While visiting with family in Massachusetts I decided to take a Trolley tour in downtown Boston, the green one for those who know or are curious. The driver took us around the city showing us the sites and filling us with mindless trivia. During the ride a passenger brought up the “R” question.
The driver responded (in all sincerity) that Bostonians intentionally dropped their R’s as a way of being snobbish. I have personally believed that the accent was a hybrid from the settlers coming to America by way of the Boston harbor.
Is there any truth to this trolley driver’s petitio or is just that?
Since the ‘r’ dropping “Bahstin” accent is found mostly among working-class, blue-collar folk, I find it highly unlikely that it’s meant to be snobbish.
Some TV/movie examples:
Survivor’s “Boston Rob” (who is a construction worker)
Matt Damon & co. in Good Will Hunting
Sean Penn and Tim Robbins in Mystic River (even though they sounded completely wrong, they were attempting it)
And I suppose people in NYC have their accent just to sound rude, and southerners are just tyring to sound stupid so they can cheat northerners. Trust me, a person born in Boston does not think he has an accent, and isn’t putting on airs by taking off "r"s.
The only reason it might be working class is because most locals intentionally lose the sound when they go to college, if they go to a school where the accent isn’t around. Class has nothing to do with it, really; get someone drunk enough and they’ll slip
I believe there is a variant of the Bawstin’ regional accent that you might call the Hahvahd accent. There ahh crusty bluebloods who do actually speak this way. They ahh so painfully hahhd to abide, I’m afraid. Think someting a tad like Thuhhston Howell the Thihhhd.
You’re probably right, I was just speaking from my own limited expereince. All I know is that I’ve lived here for nearly five years and I can’t do even a remote imitation of that accent.
[QUOTE=Loopydude]
There ahh crusty bluebloods who do actually speak this way. They ahh so painfully hahhd to abide, I’m afraid. Think someting a tad like Thuhhston Howell the Thihhhd.
[QUOTE]
I thought the Kennedys were the only people who talked like that in real life…
The Kennedys, and Mayor Quimby, are the only people in the universe who sound the way they do. Joe was working-class Irish who made good, but did not affect an old-money Brahmin accent and didn’t give it to his kids, either.
The Hahvahd look-down-the-nose accent **loopydude ** is referring to was personified by George Plimpton. John Housman in “The Paper Chase” is a good example, too.
There are several accents one can associate with Boston. One is the most familiar nowadays, the working-class accent, heard in all the sources mentioned by Orual. If you are still not sure what I’m talking about, flip on your local NPR station when “Car Talk” is on, and listen to the obvious effort the hosts must put into just pronouncing the name of their program correctly (Back when they were a strictly local program, they referred to it as something along the lines of “Cah Tu-ok”).
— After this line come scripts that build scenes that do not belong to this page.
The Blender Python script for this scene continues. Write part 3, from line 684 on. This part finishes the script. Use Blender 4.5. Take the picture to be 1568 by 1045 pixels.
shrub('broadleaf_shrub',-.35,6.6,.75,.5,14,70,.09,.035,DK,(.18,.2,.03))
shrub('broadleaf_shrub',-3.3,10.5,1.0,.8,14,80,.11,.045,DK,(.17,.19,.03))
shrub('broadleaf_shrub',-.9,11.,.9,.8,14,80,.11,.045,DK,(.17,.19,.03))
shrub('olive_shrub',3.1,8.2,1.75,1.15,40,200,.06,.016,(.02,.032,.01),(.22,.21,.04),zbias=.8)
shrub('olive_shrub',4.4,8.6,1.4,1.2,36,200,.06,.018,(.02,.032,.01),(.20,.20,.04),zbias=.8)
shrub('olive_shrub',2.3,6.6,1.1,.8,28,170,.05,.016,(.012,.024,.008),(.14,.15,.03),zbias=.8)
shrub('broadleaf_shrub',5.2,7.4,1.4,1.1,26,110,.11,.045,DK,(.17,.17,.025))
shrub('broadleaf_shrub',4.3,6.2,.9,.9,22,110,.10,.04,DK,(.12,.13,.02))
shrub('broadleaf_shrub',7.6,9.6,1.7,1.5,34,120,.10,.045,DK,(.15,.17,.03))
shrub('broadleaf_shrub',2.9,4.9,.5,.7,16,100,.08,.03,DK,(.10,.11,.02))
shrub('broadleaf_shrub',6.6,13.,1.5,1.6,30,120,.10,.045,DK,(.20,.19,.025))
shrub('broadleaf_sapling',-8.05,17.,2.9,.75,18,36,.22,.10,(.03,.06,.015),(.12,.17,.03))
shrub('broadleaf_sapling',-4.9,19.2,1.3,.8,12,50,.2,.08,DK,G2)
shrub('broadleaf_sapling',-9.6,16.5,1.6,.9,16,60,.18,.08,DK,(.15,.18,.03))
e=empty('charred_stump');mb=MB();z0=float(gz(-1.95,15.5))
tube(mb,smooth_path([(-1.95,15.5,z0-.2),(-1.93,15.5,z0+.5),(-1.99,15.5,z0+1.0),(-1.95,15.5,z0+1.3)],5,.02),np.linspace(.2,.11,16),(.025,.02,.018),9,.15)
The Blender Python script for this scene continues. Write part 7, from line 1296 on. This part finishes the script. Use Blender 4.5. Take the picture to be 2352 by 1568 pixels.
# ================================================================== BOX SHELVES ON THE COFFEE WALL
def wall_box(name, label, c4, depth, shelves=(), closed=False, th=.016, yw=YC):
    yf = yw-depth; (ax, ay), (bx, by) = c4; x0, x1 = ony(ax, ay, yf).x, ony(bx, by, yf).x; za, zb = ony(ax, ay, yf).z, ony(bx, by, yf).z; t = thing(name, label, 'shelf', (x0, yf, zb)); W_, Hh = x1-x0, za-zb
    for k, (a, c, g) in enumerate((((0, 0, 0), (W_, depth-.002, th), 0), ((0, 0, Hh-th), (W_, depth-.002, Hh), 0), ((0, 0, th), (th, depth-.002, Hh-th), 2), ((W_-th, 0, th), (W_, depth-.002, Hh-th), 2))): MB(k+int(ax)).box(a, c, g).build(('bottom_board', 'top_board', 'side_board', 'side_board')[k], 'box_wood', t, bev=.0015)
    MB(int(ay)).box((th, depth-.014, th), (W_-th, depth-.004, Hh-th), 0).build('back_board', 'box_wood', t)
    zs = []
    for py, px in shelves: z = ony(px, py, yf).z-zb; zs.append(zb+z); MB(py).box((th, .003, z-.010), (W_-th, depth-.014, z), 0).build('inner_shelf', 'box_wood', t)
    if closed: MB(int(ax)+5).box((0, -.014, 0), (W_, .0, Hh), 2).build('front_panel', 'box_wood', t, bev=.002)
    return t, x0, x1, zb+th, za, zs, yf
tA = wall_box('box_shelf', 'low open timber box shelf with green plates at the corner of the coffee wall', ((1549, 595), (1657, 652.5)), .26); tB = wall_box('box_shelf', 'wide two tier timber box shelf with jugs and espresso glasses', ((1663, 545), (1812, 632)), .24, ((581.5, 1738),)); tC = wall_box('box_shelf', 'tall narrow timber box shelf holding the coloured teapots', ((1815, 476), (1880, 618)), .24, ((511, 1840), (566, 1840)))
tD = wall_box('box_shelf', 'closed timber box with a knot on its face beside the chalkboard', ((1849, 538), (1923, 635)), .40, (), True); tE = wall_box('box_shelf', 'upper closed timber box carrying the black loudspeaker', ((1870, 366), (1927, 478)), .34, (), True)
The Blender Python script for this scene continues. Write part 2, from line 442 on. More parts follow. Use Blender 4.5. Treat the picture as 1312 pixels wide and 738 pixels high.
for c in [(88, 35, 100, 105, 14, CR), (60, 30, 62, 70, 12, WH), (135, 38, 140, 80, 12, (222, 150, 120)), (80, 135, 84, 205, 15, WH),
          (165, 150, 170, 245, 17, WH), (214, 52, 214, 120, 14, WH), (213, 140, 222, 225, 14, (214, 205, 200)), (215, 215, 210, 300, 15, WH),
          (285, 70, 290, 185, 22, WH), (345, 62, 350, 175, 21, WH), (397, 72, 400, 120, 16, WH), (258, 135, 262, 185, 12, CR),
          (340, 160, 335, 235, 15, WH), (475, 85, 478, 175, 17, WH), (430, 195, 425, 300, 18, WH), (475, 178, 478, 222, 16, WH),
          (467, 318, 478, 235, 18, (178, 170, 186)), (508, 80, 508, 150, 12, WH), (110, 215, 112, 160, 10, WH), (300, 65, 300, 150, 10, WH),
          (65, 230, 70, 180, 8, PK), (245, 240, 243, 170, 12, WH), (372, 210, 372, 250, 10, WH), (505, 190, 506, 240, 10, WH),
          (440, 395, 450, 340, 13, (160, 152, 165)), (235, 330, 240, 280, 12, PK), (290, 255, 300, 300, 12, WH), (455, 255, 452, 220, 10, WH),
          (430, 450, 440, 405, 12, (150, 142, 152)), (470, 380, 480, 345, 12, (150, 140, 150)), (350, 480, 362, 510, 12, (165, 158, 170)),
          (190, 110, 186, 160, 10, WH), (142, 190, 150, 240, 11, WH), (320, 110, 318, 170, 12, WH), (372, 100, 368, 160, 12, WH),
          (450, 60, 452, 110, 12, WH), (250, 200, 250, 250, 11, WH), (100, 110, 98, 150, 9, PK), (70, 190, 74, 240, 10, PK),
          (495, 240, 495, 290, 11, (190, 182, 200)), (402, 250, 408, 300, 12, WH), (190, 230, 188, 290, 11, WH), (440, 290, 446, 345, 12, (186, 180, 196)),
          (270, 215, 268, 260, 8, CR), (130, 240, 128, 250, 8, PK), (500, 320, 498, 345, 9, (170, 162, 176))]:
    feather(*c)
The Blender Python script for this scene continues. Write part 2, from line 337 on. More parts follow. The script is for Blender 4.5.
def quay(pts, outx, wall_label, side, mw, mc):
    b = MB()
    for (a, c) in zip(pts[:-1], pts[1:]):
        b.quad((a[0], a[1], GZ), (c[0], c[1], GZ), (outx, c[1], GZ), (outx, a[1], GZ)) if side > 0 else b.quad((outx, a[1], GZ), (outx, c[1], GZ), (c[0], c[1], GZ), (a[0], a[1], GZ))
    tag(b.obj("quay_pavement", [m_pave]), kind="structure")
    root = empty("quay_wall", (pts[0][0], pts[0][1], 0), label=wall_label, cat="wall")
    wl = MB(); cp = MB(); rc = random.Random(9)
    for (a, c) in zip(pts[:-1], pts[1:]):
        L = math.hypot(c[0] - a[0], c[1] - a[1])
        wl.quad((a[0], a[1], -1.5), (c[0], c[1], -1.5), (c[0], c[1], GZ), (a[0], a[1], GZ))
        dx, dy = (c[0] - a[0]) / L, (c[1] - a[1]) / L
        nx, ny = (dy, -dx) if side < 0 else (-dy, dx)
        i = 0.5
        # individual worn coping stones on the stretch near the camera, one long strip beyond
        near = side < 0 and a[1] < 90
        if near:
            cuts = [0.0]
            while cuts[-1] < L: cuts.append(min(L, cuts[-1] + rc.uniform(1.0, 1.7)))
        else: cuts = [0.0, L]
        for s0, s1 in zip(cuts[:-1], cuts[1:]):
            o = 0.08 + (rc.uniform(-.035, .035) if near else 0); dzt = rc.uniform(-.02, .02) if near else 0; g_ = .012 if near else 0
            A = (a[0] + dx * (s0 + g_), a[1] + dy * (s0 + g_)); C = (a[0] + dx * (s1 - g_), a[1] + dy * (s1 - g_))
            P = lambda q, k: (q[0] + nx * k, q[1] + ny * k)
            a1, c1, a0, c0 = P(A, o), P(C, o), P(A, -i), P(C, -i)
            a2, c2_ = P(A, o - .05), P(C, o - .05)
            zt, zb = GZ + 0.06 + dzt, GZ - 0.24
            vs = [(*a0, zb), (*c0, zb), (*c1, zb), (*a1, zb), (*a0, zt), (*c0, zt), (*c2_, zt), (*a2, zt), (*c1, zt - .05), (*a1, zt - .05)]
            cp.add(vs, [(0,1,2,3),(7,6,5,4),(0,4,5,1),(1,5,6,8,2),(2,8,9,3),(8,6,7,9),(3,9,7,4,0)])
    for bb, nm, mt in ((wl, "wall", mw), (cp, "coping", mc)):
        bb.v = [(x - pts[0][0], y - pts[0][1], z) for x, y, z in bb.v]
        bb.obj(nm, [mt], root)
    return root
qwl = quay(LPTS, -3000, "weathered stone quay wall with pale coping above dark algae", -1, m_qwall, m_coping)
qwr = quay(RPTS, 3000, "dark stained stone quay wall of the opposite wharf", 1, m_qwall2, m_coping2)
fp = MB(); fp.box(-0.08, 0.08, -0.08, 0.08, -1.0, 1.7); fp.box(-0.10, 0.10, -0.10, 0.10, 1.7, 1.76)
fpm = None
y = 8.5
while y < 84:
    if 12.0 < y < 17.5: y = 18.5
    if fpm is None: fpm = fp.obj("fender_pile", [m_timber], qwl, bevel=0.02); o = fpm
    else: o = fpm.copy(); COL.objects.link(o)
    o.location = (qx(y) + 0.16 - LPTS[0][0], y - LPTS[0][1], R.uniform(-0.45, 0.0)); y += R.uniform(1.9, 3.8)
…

There is also the Hahvahd accent, which is an affectation of unknown origin, (but perhaps stems from the Blue Blood accent, below). Any number of Freshman enter speaking like wherever they come from, and emerge sounding like the aforementioned Thurston Howell III (Jim Backus did an excellent one, BTW).
The separate, “snobbish” accent is now more or less an anachronism, a holdover degenerate British accent cultivated among the Brahmin Blue Bloods of Beacon Hill, back when Boston was still considered one of the country’s premier cities. It wasn’t actually affected for snobbishness, but out-of-towners took it that way. The Brahmins have all but disappeared, along with the upper crust accent.
As for the Kennedys, Elvis1Lives has it correct. They are the only ones ever to speak that way (a failed Harvard accent), and actors who sound like Kennedys when pretending to be from Boston always arouse a hearty chuckle among the locals.